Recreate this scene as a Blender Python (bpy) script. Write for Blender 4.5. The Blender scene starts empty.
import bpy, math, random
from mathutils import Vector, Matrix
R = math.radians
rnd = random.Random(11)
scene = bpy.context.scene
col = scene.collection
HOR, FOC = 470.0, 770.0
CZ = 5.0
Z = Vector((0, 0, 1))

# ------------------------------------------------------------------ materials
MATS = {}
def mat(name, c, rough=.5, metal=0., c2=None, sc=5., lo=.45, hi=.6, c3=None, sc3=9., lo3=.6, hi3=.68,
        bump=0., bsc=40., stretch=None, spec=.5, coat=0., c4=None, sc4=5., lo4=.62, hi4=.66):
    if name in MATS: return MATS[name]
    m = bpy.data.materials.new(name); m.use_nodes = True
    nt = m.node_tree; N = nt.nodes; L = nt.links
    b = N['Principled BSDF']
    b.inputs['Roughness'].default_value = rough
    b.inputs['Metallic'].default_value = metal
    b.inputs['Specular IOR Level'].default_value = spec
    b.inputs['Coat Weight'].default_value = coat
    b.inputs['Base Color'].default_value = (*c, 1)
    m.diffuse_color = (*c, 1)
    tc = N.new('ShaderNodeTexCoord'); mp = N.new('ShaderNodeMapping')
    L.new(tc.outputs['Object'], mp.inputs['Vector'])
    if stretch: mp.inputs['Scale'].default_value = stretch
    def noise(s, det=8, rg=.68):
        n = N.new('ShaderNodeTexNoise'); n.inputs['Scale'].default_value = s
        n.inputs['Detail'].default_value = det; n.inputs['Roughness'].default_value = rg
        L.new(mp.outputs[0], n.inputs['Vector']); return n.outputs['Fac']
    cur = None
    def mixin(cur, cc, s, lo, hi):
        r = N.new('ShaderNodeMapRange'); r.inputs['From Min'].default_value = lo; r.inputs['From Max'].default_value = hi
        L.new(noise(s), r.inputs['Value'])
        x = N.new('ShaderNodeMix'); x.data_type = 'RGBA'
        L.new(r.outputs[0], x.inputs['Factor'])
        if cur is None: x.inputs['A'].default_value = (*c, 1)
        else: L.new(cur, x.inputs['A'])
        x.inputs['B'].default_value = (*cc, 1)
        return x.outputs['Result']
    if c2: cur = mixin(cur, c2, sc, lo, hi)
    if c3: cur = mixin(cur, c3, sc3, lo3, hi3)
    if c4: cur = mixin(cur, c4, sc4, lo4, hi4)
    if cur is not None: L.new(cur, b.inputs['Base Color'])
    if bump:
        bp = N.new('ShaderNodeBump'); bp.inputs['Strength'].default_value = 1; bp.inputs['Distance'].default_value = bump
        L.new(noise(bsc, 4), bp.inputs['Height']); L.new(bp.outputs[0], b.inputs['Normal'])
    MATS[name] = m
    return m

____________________

* Given instruction
Reproduce the material precisely, including every line.

* Output for this task
Recreate this scene as a Blender Python (bpy) script. Write for Blender 4.5. The Blender scene starts empty.
import bpy, math, random
from mathutils import Vector, Matrix
R = math.radians
rnd = random.Random(11)
scene = bpy.context.scene
col = scene.collection
HOR, FOC = 470.0, 770.0
CZ = 5.0
Z = Vector((0, 0, 1))

# ------------------------------------------------------------------ materials
MATS = {}
def mat(name, c, rough=.5, metal=0., c2=None, sc=5., lo=.45, hi=.6, c3=None, sc3=9., lo3=.6, hi3=.68,
        bump=0., bsc=40., stretch=None, spec=.5, coat=0., c4=None, sc4=5., lo4=.62, hi4=.66):
    if name in MATS: return MATS[name]
    m = bpy.data.materials.new(name); m.use_nodes = True
    nt = m.node_tree; N = nt.nodes; L = nt.links
    b = N['Principled BSDF']
    b.inputs['Roughness'].default_value = rough
    b.inputs['Metallic'].default_value = metal
    b.inputs['Specular IOR Level'].default_value = spec
    b.inputs['Coat Weight'].default_value = coat
    b.inputs['Base Color'].default_value = (*c, 1)
    m.diffuse_color = (*c, 1)
    tc = N.new('ShaderNodeTexCoord'); mp = N.new('ShaderNodeMapping')
    L.new(tc.outputs['Object'], mp.inputs['Vector'])
    if stretch: mp.inputs['Scale'].default_value = stretch
    def noise(s, det=8, rg=.68):
        n = N.new('ShaderNodeTexNoise'); n.inputs['Scale'].default_value = s
        n.inputs['Detail'].default_value = det; n.inputs['Roughness'].default_value = rg
        L.new(mp.outputs[0], n.inputs['Vector']); return n.outputs['Fac']
    cur = None
    def mixin(cur, cc, s, lo, hi):
        r = N.new('ShaderNodeMapRange'); r.inputs['From Min'].default_value = lo; r.inputs['From Max'].default_value = hi
        L.new(noise(s), r.inputs['Value'])
        x = N.new('ShaderNodeMix'); x.data_type = 'RGBA'
        L.new(r.outputs[0], x.inputs['Factor'])
        if cur is None: x.inputs['A'].default_value = (*c, 1)
        else: L.new(cur, x.inputs['A'])
        x.inputs['B'].default_value = (*cc, 1)
        return x.outputs['Result']
    if c2: cur = mixin(cur, c2, sc, lo, hi)
    if c3: cur = mixin(cur, c3, sc3, lo3, hi3)
    if c4: cur = mixin(cur, c4, sc4, lo4, hi4)
    if cur is not None: L.new(cur, b.inputs['Base Color'])
    if bump:
        bp = N.new('ShaderNodeBump'); bp.inputs['Strength'].default_value = 1; bp.inputs['Distance'].default_value = bump
        L.new(noise(bsc, 4), bp.inputs['Height']); L.new(bp.outputs[0], b.inputs['Normal'])
    MATS[name] = m
    return m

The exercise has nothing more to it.